黒田、日米通算200勝!史上2人目、耐えて咲かせた栄光の花

 「広島7-0阪神」(23日、マツダスタジアム)

 耐えて、耐えて栄光の花を咲かせた。広島の黒田博樹投手(41)が阪神17回戦で日米通算200勝を達成した。王手をかけて3度目の登板で7回5安打無失点。115球の熱投で白星を手にした。日米通算では野茂英雄に次いで日本選手2人目の偉業。チームは連勝で今季阪神戦勝ち越しを決め貯金は最多22。最短で26日に優勝マジック38が点灯する。「先にある大きな目標」に向かって41歳は歩みを止めない。

 揺れた。「最高の球場」が赤く揺れた。

 黒田が笑っている。新井から記念レリーフを贈られ、握手を交わす。7回5安打無失点で7勝目。日米通算で積み上げた勲章が200に達した。「一番はホッとしてます」。円熟の投球術が光る115球の“圧投”だった。

 「最高のチームメートと最高のファンの前で、最高の球場で勝つことができた。自分自身も感動しています」

 大量援護に守られながら、迎えた七回。2死一、二塁のピンチを背負った。打席には荒木。追い込んでから4球目、最後のボールは144キロツーシームだ。代名詞となった、ボールの軌道からストライクゾーンに入る“フロントドア”。見逃し三振を奪い、ほえながらマウンドを降りた。

 苦節20年。毎日が闘いだ。朝、起きてすぐ体を触る。首や肩、肘。「リカバリーできている日は少ない」。体は限界を超えている。登板前には右肩、腰に塩を塗り込む。「痛みが取れたら苦労しないよ」と笑うが、努力に神頼みも欠かさない。

 転機は2004年。2年連続で任された4月2日の開幕・中日戦で6回2/3を8失点。ベンチ裏で「このままじゃダメだ」と涙を流した。帰りの新幹線車中。野球雑誌で目にした動作解析の施設に自ら電話した。一から投球を見直して、同年にはアテネ五輪に出場。中継ぎで2勝し、銅メダル獲得に貢献したが、帰国後すぐにシュートの習得に挑戦。翌05年の最多勝につなげた。
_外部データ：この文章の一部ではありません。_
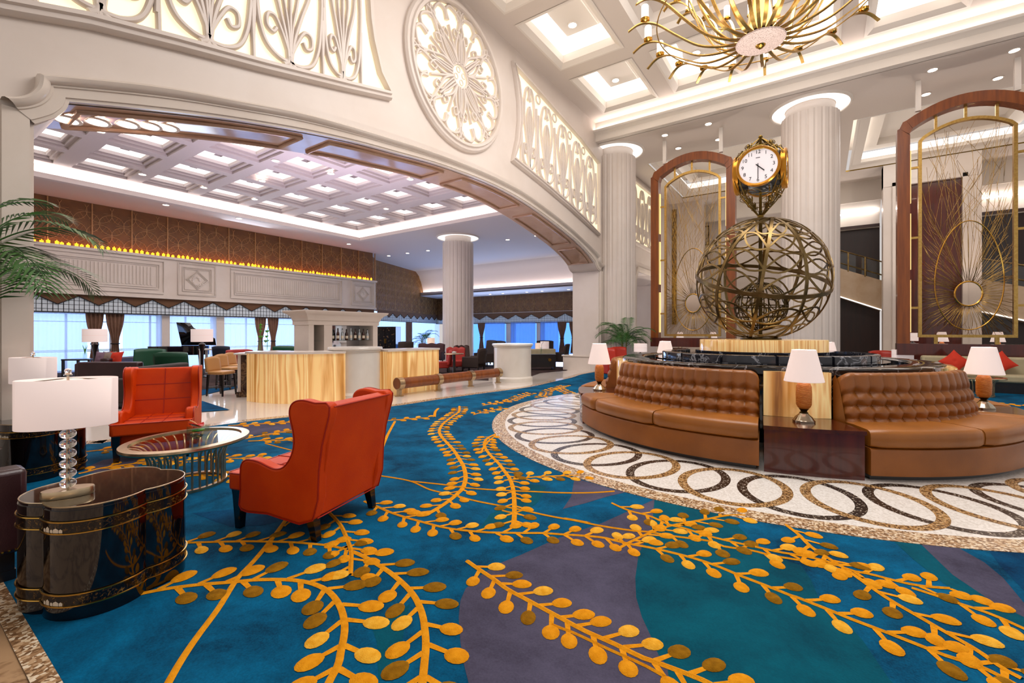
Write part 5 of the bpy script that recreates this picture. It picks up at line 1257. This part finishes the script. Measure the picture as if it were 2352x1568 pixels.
side_table(at(484,16.4), YAW, 'small white stand beside the grand piano', .6, .4, .9, whiteM, 'music_stand')
# right-hand lounge
root = empty('black_cabinet', at(892,24.5), YAW+radians(-14), 'tall black lacquer cabinet with painted gold flowers behind the bar', 'cabinet')
m = MB(); m.box(-.6,-.3,0,.6,.3,1.8); m.build('case', lacq, root, bevel=.01)
for s in (-1,1):
    m = MB(); m.box(s*.29-.27,-.325,.1,s*.29+.27,-.3,1.72); d = m.build('door', scen if False else mat('lacquer_flower_door','0a0606',.15,c2='8a6a48',scale=9,lo=.6,hi=.72) if 'lacquer_flower_door' not in MATS else MATS['lacquer_flower_door'], root)
    m = MB(); m.box(s*.04-.012,-.35,.9,s*.04+.012,-.325,1.15); m.build('handle', gold2, d)
palm(at(972,24.5), 'potted palm against the bright lounge window', 1.5, 22, .85, 21, lw=.05, nl=14)
lounge_chair(at(1046,17.2), YAW+radians(185), 'scallop-backed red chair facing the small cafe table', redL, .72, .92, scal=True, arms=False)
lounge_chair(at(1012,16.4), YAW+radians(100), 'red chair half hidden by the end of the onyx bar', redL, .6, .85, arms=False)
lounge_chair(at(1070,18.8), YAW+radians(215), 'brown scalloped chair behind the cafe table', mat('brown_leather','3a1c10',.5), .7, .95, scal=True, arms=False)
lounge_chair(at(1088,16.8), YAW+radians(70), 'dark brown open armchair at the cafe table', brownF, .7, .9)
lounge_chair(at(1112,19.5), YAW+radians(120), 'dark high-backed chair right of the lounge column', brownF, .8, 1.15)
lounge_chair(at(1135,20.5), YAW+radians(160), 'dark high-backed chair behind the cream pedestal', brownF, .8, 1.1)
lounge_chair(at(1284,20.0), YAW+radians(75), 'dark wood-armed chair at the far right of the lounge', brownF, .75, .98)
lounge_chair(at(1250,24.0), YAW+radians(170), 'dark chair under the blue far windows', brownF, .9, 1.05)
lounge_chair(at(930,22.0), YAW+radians(20), 'dark chair back showing above the bar beside the black cabinet', brownF, .7, 1.05)
lounge_chair(at(985,21.0), YAW+radians(170), 'dark red chair row back above the bar near the palm', mat('maroon_fabric','3a1418',.7), 1.3, .98, scal=True)
root = empty('cafe_table', at(1043,15.9), 0, 'small round cafe table beside the onyx bar', 'table')
m = MB(); m.lathe([(.33,.72),(.34,.735),(.33,.75)], n=24); m.build('table_top', chamM, root); m = MB(); m.lathe([(.2,0),(.2,.03),(.05,.05),(.05,.72)], n=16); m.build('pedestal', blkwood, root)
v = at(1043,15.9); m = MB(); m.lathe([(.0001,.0),(.07,0),(.085,.06),(.0001,.07)], n=12, cap=False); o = m.build('bowl', whiteM); o.location = (v[0],v[1],.761); tag(o, 'little white bowl on the small cafe table', 'bowl')
sofa_(at(1238,19.8), YAW+radians(8), 'beige lounge sofa seen from behind, right of the cream pedestal', khakiF, 1.3, .78)
root = empty('console_cabinet', at(1243,18.0), YAW+radians(8), 'black console with a gold medallion in front of the beige sofa', 'cabinet')
m = MB(); m.box(-.55,-.22,.12,.55,.22,.62); m.build('case', blkwood, root); m = MB(); m.lathe([(.07,0),(.06,.02)], n=20); o = m.build('gold_medallion', gold2, root); o.location = (.3,-.225,.4); o.rotation_euler = (pi/2,0,0)
for x in (-.5,.5): m = MB(); m.box(x-.04,-.2,0,x+.04,.2,.12); m.build('leg', blkwood, root)
v = at(1243,18.0); root = empty('flower_vase', (v[0],v[1],.629), 0, 'thin glass vase on the black console', 'vase'); m = MB(); m.lathe([(.0001,0),(.04,0),(.035,.2),(.05,.28)], n=12, cap=False); m.build('glass_vase', glassM, root); m = MB(); m.tube([(0,0,.1),(.02,.02,.4),(.08,.05,.5)], .006, 5); m.build('stem', leafM, root)
m = MB(); q0, q1 = onZ(1293,849), onZ(1322,849); m.box(q0[0],q0[1],0,q0[0]+1.2,q0[1]+.9,.55); m.box(q0[0]-.04,q0[1]-.04,.55,q0[0]+1.24,q0[1]+.94,.6); struct(m, 'wall_low', wallM2)
# lounge ceiling downlights
for k, (px, py) in enumerate(((230,301),(327,400),(468,430),(633,369),(836,372),(760,398),(942,411),(602,415),(585,457),(887,479))):
    x, y, z = onZ(px,py,BZ+.355); downlight(x, y, BZ+.357, .1, 'recessed downlight in the ribs of the bar coffered ceiling', 'downlights of the bar coffered ceiling')
for k, (px, py) in enumerate(((381,470),(549,501),(801,560),(893,587),(936,581),(983,575),(1166,550),(1232,541))):
    x, y, z = onZ(px,py,BZ); downlight(x, y, BZ-.002, .1, 'recessed downlight in the flat ceiling round the bar coffers', 'downlights of the flat bar ceiling')
for px, py in ((1126,671),(1155,670),(1210,668),(1245,666),(1306,663)):
    x, y, z = onZ(px,py+.0,4.5); downlight(onY(px,py,28.2)[0], 28.2, 4.497, .1, 'recessed downlight in the low soffit of the far lounge', 'downlights of the far lounge soffit')
for t in (.12,.38,.61,.79,.93):
    y, z = at_arc(t); i = min(int(t*(k_arc:=len(ARC_IN)-1)), k_arc-1); m = MB()
    o = downlight(-7.55, y, z-.03, .11, 'recessed spotlight in the pink marble underside of the arch', 'spotlights under the arch')
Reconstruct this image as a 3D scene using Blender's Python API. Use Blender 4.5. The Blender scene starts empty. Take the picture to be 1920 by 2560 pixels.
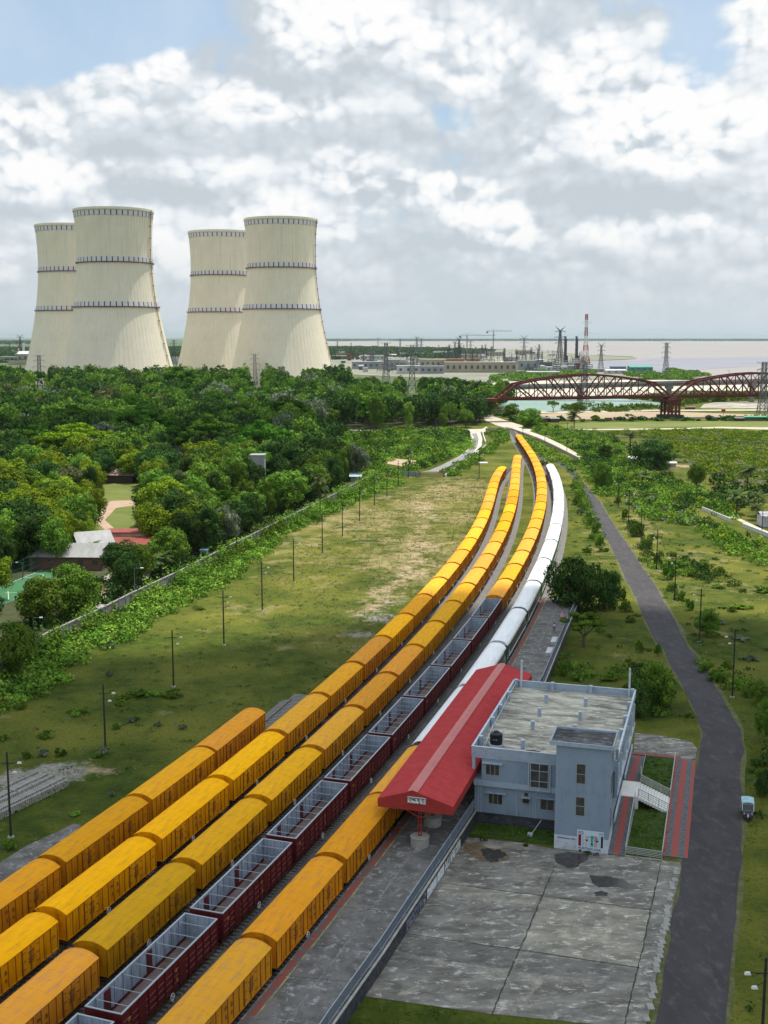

 「行き着くところはプロである以上、結果を残し続けないといけない。グラウンドに立ち続ける以上は、相手に勝ち続けないと残る権利は得られない」

 全盛期は150キロ超の直球とフォークが主体。スタイルの変化に「当然葛藤はあった」と言う。だが投手である前に、プロとして生きざまを探した。プロ入りを諦めかけた高3の夏。父・一博さんに「お前の夢は何だったんだ」と問いかけられた。変化は進化だと信じて生きた。変わらなければならなかった。

 「中学3年の時に、上宮の入学が決まってから、楽しかったことは一度もないよ」。振り返るのさえ嫌う日々にも実は2度、充実感を覚えた試合がある。ヤンキース時代の13年7月31日、古巣ドジャース戦でカーショーと、初めて投げ合ってチームが勝利した一戦。そして、14年9月25日のオリオールズ戦、ジーターの引退試合だ。

 同戦では初回に2者連続被弾。「舌をかみ切って死んでやろうと思った」と笑う。球場の祝福ムードは一転。大ブーイングに死を見たが、盟友のサヨナラ打で勝利した。「生まれ変わったら3番・ショートで野球がしたいな」。200勝には含まれぬ“2勝”だが、プロ20年、計525度の登板で心躍った2試合。勝利に徹した男の矜恃(きょうじ)だ。

 「チームのために201勝目に向けて準備したい。本当に大きな目標に向かって、全員で戦っていきます」

 200勝の登板は生涯の3試合目に記憶されるだろうか。「待ってくれる人がいる」と復帰を決め、広島の街、ファンを思い「帰ってきてよかった」と言った。変化を恐れぬ軌跡の先にあった奇跡。耐えて手にした200勝。まだ見ぬ頂点へ。夢にはまだ続きがある。